A Tool for Integer Homology Computation: Lambda-At Model

TL;DR

This paper introduces the lambda-AT-model, a new method for computing integer homology that avoids Smith Normal Form, providing efficient calculation of Betti numbers, torsion primes, and homology generators for complex structures.

Contribution

The paper formalizes the lambda-AT-model and presents an algorithm to compute homological invariants without Smith Normal Form, reducing computational costs for torsion analysis.

Findings

Successfully computes Betti numbers and torsion primes.

Identifies minimal lambda to optimize torsion subgroup calculations.

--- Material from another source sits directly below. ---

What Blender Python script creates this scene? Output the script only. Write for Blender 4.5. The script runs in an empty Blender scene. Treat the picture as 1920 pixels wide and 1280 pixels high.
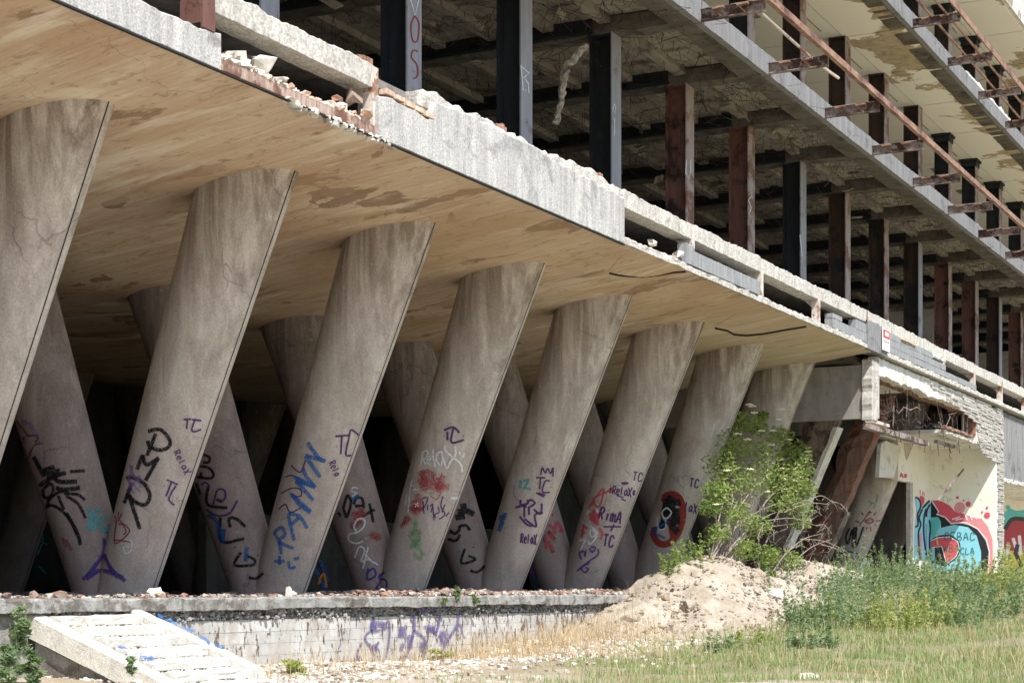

Applicable to various structured objects and digital images.

Abstract

In this paper, we formalize the notion of lambda-AT-model (where $\lambda$ is a non-null integer) for a given chain complex, which allows the computation of homological information in the integer domain avoiding using the Smith Normal Form of the boundary matrices. We present an algorithm for computing such a model, obtaining Betti numbers, the prime numbers p involved in the invariant factors of the torsion subgroup of homology, the amount of invariant factors that are a power of p and a set of representative cycles of generators of homology mod p, for each p. Moreover, we establish the minimum valid lambda for such a construction, what cuts down the computational costs related to the torsion subgroup. The tools described here are useful to determine topological information of nD structured objects such as simplicial, cubical or simploidal complexes and are applicable to extract such an information from digital pictures.